8 April / 29 May 2022

Berlin-based Andi Fischer is back in Avlskarl Gallery with his second solo show in Copenhagen. The show will consist of bronze sculptures in “situations” with landscape paintings.




How did the show come about?

Normally, I have a lot of figures in my paintings in certain situations, like animals and people in fighting or trading situations. This time, I wanted to take the figures out of the paintings and make both landscape paintings as well as bronze figures. The idea of the show was to make the gallery a place where new “situations” could be pulled together, having one crocodile, or two crocodiles, or one person, and changing it up.  I talked to Morten about it, and he really liked the idea of having bronze figures. Morten then told me that he knew someone in Italy that could make the figures, so that’s how it came about. 
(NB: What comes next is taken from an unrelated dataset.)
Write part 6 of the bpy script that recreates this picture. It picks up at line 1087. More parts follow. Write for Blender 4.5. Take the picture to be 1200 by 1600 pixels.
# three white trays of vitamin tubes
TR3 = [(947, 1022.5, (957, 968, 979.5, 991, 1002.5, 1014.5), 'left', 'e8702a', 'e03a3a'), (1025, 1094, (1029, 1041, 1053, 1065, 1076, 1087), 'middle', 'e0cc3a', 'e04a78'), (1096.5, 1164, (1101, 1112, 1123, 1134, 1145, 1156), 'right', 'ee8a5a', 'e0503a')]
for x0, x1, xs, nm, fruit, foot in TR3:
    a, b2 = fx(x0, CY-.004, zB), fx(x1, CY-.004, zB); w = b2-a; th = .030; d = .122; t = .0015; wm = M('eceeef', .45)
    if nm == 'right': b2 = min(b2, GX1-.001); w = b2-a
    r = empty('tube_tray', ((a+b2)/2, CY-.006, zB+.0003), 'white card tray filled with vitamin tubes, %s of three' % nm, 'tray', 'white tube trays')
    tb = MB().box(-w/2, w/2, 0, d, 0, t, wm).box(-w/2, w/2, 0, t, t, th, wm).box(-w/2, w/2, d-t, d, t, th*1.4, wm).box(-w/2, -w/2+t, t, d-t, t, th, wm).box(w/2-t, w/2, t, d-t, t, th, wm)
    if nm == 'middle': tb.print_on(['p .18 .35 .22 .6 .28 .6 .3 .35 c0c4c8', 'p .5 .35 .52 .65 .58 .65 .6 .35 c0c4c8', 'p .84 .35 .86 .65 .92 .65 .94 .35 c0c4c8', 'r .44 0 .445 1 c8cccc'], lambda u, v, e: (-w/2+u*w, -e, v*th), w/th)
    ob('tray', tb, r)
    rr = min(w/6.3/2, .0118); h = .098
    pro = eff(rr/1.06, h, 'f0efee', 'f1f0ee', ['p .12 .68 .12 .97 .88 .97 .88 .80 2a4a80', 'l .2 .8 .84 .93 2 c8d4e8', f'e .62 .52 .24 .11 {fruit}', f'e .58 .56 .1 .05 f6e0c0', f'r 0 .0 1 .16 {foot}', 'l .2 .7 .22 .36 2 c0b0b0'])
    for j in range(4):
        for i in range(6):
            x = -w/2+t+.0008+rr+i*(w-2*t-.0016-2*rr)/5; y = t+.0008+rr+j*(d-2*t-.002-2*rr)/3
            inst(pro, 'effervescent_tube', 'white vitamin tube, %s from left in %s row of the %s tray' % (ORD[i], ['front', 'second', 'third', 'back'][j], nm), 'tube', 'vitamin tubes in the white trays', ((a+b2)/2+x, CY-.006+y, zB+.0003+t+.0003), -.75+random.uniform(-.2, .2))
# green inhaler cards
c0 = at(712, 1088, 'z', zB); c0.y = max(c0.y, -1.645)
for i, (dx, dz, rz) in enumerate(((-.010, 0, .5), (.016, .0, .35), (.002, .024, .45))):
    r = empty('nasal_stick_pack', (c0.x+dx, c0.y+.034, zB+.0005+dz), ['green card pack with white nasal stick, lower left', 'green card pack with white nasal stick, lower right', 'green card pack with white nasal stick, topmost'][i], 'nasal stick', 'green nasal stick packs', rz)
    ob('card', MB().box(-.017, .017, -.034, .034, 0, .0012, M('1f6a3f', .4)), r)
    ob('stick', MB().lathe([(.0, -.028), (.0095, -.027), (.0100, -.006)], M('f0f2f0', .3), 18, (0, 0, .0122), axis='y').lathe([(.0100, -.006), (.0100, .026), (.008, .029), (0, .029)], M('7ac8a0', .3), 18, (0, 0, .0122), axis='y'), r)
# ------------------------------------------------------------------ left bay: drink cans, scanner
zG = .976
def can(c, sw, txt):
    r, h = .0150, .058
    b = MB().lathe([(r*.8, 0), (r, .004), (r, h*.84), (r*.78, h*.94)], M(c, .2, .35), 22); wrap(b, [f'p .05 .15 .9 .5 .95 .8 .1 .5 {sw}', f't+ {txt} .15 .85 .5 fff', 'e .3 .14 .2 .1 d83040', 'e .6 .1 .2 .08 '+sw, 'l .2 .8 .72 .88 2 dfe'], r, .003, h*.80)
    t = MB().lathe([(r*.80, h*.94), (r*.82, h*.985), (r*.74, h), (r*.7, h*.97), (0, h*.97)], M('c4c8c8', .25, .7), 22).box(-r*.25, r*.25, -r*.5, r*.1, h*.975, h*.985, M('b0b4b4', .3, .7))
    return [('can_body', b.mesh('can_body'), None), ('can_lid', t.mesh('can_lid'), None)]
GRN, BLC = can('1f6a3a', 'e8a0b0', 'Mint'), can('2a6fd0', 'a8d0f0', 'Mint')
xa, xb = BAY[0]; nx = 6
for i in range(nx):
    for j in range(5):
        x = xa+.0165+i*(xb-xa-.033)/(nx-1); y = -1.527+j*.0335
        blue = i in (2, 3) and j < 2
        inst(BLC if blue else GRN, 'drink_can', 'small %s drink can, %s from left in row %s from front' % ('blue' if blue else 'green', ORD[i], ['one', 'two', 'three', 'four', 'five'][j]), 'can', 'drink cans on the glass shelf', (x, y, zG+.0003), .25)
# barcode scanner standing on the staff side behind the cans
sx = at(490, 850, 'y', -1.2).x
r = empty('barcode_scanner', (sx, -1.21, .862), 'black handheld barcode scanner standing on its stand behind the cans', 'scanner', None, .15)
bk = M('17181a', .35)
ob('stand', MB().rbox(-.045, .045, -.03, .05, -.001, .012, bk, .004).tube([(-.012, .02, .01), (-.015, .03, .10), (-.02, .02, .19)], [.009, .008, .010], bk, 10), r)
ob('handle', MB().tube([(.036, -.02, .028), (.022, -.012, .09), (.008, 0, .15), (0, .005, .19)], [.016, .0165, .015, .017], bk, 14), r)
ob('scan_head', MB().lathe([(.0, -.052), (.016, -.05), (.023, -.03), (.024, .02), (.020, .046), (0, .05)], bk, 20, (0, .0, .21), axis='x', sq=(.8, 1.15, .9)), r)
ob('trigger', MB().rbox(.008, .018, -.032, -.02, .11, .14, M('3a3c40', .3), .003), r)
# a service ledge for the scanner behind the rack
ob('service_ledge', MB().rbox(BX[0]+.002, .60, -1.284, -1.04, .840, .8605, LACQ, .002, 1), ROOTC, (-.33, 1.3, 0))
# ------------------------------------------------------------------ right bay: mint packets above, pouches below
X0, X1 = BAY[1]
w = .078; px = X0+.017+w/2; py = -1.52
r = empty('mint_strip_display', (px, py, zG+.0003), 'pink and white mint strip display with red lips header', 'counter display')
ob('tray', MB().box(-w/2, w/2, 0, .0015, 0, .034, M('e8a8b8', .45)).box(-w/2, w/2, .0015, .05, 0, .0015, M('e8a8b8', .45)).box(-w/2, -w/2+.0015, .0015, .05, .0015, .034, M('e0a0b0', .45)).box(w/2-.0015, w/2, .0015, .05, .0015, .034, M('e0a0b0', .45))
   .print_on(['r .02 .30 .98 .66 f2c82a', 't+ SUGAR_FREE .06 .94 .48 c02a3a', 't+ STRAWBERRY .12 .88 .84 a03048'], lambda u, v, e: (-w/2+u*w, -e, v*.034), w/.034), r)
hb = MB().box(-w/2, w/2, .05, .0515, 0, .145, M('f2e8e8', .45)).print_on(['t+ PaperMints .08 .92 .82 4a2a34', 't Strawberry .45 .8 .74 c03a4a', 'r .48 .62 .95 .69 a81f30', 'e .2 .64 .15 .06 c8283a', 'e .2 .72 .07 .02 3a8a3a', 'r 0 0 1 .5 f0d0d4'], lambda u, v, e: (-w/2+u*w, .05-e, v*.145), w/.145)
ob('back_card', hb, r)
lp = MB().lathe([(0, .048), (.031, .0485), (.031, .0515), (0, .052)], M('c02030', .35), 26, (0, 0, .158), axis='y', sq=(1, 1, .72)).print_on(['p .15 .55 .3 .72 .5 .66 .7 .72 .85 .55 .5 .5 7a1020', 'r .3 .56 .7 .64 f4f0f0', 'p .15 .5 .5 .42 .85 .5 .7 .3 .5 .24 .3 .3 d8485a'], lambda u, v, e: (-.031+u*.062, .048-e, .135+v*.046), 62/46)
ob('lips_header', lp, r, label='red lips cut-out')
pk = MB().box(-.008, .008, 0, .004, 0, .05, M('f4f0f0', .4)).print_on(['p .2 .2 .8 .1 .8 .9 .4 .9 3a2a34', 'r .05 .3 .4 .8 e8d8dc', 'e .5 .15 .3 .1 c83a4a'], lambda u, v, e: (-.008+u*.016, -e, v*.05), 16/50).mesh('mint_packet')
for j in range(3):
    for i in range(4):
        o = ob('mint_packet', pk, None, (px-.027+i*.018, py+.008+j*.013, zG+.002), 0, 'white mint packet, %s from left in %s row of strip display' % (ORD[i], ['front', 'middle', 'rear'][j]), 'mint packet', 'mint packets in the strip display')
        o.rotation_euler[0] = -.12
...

I have now started to paint the bronze sculptures; it’s really exciting as they look so similar to wood sculptures, but are not. They are both heavy and difficult to paint, but also quite easygoing and funny on the other hand. And they have the same quality of imperfection as the paintings. When you hold them in your hand and paint them, you almost forget that they are not wood; you almost forget that they’re bronze sculptures. 

How has the long-lasting process of working with bronze sculptures been compared to your usual practice?

I have really enjoyed the process of it. I started doing the sculptures as wood sculptures, and they were really quick even though they took me much longer than a painting. I always try to approach my work with spontaneous compositions and quickness, which is hard to do in wood, as it takes much more time. As I gave the wooden sculptures to the bronze guys in Italy, they were out of my hands, and I really couldn’t do anything more. But now, the process of coloring them is very different from coloring wood or making a painting, but I think and hope that the sculptures will have the same spontaneous situations as the paintings have.

What was your inspiration for the landscape paintings?

I always go to Bretagne in France for a few months a year. I try to go there in the wintertime, because Berlin is so cold and shitty, and it’s a bit warmer there. I like being at the seaside, having the landscapes there. They always impress me, just as the old landscape painters before me have been impressed by the magic of landscapes. I learned that landscape painting is a cool way for me to express my quick and spontaneous style and that it doesn’t need a lot of colors. 

Sometimes I feel like landscape paintings are much more performative than figurative paintings, as landscape paintings don’t have to follow as many rules as figurative paintings. They are much freer, and I think you can see that in the paintings. All the freeness the paintings have, the sculptures do not have. They are both stiff and just “there”. I always try to give both of them something from the other side. I try to give the paintings a bit of stiffness and tradition, as the bronzes have, and the bronzes some freeness, as the paintings have.